New Delhi, July 11 (IANS) India may still be an important investment destination for global companies but its complex tax structure, difficulty in repatriation of cash from investments and corruption issues are becoming key challenges for investors, according to a survey released Monday by global advisory firm Ernst & Young (E&Y).
In its study - What lies Beneath? - E&Y said that chief financial officers (CFOs) were underestimating the costs and time involved in entering rapid growth markets like India. The study involved in-depth interviews with 921 CFOs from 59 countries, both developed and rapid-growth markets.
Over a third (36 percent) of CFOs considered that overall costs were higher than expected in entering rapid growth markets; while 43 percent said the investment took more time than anticipated, said the report.
Higher than expected operational costs were a concern for 36 percent of the respondent CFOs with research and development being the most likely area to seek overspends.
Costs involved with getting the right people for the job also were spiralling as demand for talent outstripped supply.
"CFOs are also overspending on integration and harmonisation of reporting frameworks to meet global reporting standards. It is interesting to notice that wherein developed countries the focus of the CFO is cost reduction, in India, the challenge is how to manage growth that might be in excess of 20 percent a year," said E&Y.

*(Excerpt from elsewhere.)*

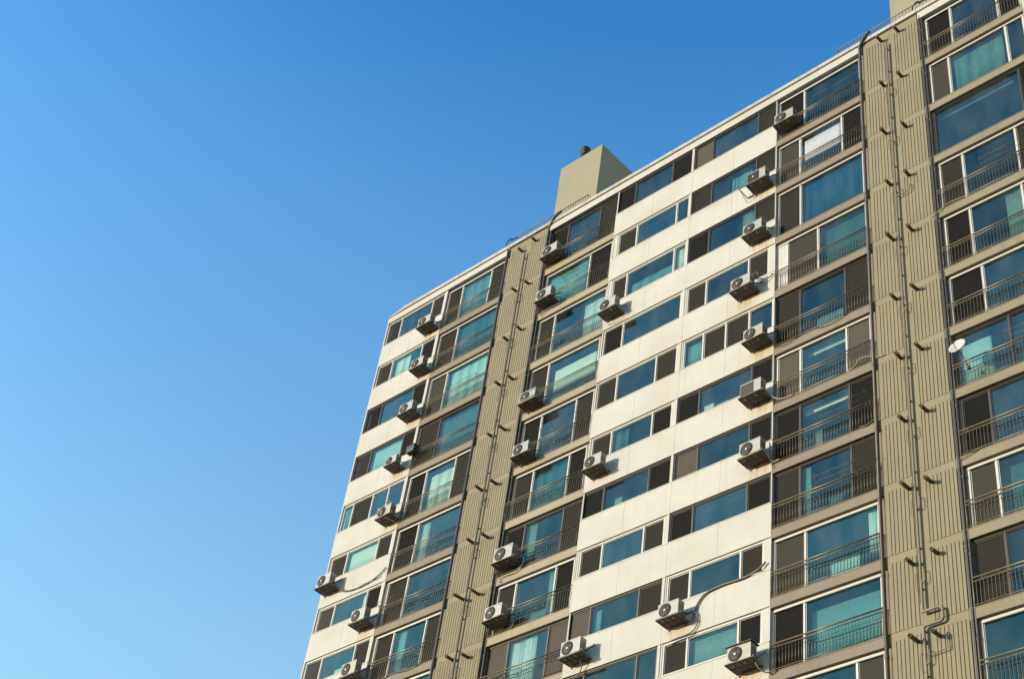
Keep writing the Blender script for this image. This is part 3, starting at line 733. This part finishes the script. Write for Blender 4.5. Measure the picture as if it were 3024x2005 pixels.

Repatriation of cash from investments emerged as one of the key areas of concern for companies investing in India. The advisory firm said this may be because surging capital flows were stoking inflation and impacting exchange rate exposure.
In addition, multiples in India get really high on the back of expected growth for a long period into the future leading to danger of overpaying for assets.
Another concern were the slew of bribery and corruption scandals that have affected India's image in the global investor community.
"In the area of political cost, management of risks and exposure to bribery and corruption is the leading reason for unanticipated expense. The regulatory environment in India is going through a major transformation, investors need to anticipate them and make sure they build these costs into their investment rationale," said the E&Y study.
"CFOs interviewed very clearly advised that a 'zero tolerance approach' is the key."